UN RECORD HISTORIQUE

Les récents chiffres publiés par l’Office fédéral de la Statistique ‘Desatis’ vont, certainement, conforter les laudateurs du modèle allemand. En effet, en 2014, le « made in Germany » a, encore, fait des étincelles, avec un excédent du Commerce extérieur historique, puisqu’il a dépassé, pour la première fois, la barre des 200 milliards d’euros, à 217 milliards d’euros (c’est plus de 3 fois les recettes annuelles de l’Algérie). Par rapport à 2013, année, déjà, marquée par une performance exceptionnelle à 195 milliards de dollars, l’excédent progresse, donc, de 11%. Une chose est certaine : rien ne semble affecter la compétitivité allemande et l’attrait que le « made in Germany » représente, pour le monde entier, à commencer par la Chine et les autres pays émergents.

Plusieurs facteurs conjoncturels expliquent ce chiffre impressionnant. D’abord, il y a la baisse de l’euro, en 2014, ce qui a encouragé des exportations qui ont progressé de 3,7% à 1.133,6 milliards d’euros (les importations ont progressé de 2% à 916,5 milliards d’euros). Ensuite, il y a le fait que l’Allemagne semble avoir compensé les défaillances d’autres exportateurs habituels, comme l’Italie ou l’Espagne. Enfin, l’Allemagne a tiré son épingle du jeu, dans certaines zones de forte demande, comme les pays du Golfe ou l’Asie. Mais, à regarder, de près, les chiffres de son commerce extérieur, on note une chose importante : c’est, tout de même, avec ses partenaires de l’Union européenne (UE) que ce pays réalise, près de la moitié de ses transactions commerciales. A destination de la zone euro, les exportations ont progressé de 5,4% et de 10,2% avec les membres de l’UE qui n’ont pas adopté la monnaie unique.

Ces derniers chiffres vont, par contre, renforcer une critique récurrente, à l’égard de l’Allemagne. En effet, de nombreux économistes estiment que puisque l’augmentation de ses exportations se fait, d’abord, dans l’UE c’est que cela se fait, donc, au détriment de ses partenaires européens. En clair, la compétitivité allemande fait des victimes dans des pays comme l’Italie, l’Espagne ou même la France. Et cela, dans un contexte où Berlin est accusé de ne rien faire pour doper sa consommation intérieure (ce qui permettrait à ses voisins européens d’écouler plus de produits sur son propre marché).

UN MANQUE DE SOLIDARITE EUROPEENNE ?

Ces critiques sont fondées.
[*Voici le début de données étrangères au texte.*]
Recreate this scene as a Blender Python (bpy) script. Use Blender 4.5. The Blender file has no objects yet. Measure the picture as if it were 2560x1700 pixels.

Dans une zone censée consacrer la solidarité, entre ses membres, comme principe structurel, le cavalier seul du « made in Germany » a tendance à saper la cohésion de l’Union. Certes, rien n’empêche ses partenaires d’essayer de faire aussi bien. Mais la question du développement de son marché intérieur est devenue un vrai motif de crispation avec les autres membres de l’UE. Bien entendu, la question est aussi d’ordre politique. Ayant perdu le deutschemark, obligés d’accepter que la Banque centrale européenne (BCE) ne soit pas aussi rigoureuse et orthodoxe que ne l’est la Bundesbank (la Banque centrale allemande), les Allemands trouvent un vrai motif de fierté et de réconfort, dans les performances de leurs exportateurs. La question reste de savoir si cela ne finira pas par engendrer de vrais problèmes avec les autres membres de la zone euro, dont les soldes commerciaux sont négatifs.